The decision to try and help Tomijiro to rescue his childhood sweetheart, cruelly sold by her selfish and uncaring father, is, in once sense, a selfless one but perhaps also reminds them of all the times they were also betrayed or abandoned and no one came to help. Even knowing the plan is unlikely to end well, the inn keeper is proud of his men’s decision, if they didn’t try to help the girl no one else would. They may be throwing their lives away in a pointless endeavour, but if they don’t at least try then what’s the point in living at all. This more than anything expresses Kobayashi’s constant preoccupation throughout his career in pointing to the essential goodness of those who refuse to simply accept acts of injustice as normal and stand up to oppose them, even if their resistance will produce little or no actual change.

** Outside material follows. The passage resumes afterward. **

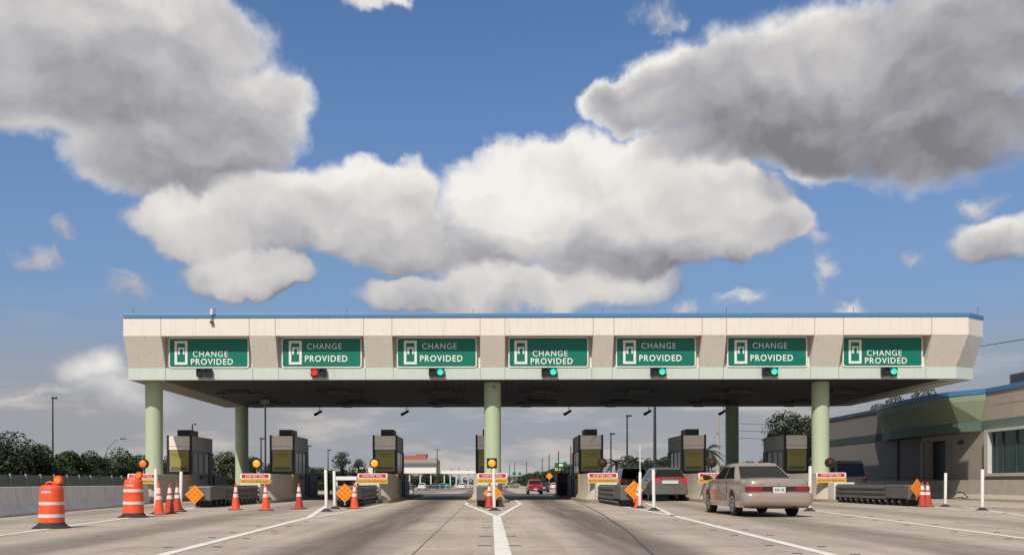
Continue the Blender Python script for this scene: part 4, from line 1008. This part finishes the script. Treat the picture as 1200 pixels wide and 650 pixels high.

Filming in a crisp black and white, Kobayashi creates an eerie atmosphere aided by Toru Takemitsu’s strangely ethereal score. The world of the The Easy Tavern is a dark one in which cruelty and betrayal lie at every turn and men ruin themselves through thoughtless and reckless decisions, but the best of humanity is to be found among this gang of outlaws who collectively decide it’s world risking their lives for someone else’s love story. Filled with impressive visual imagery including the strange sight of the looming bright white police lanterns and the impressively staged last stand as Sadashichi holds off the troops for Tomijiro to escape, Inn of Evil is a tightly controlled, minutely detailed character drama in which men who’d throw their lives away for nothing find that their sacrifice has not been in vain.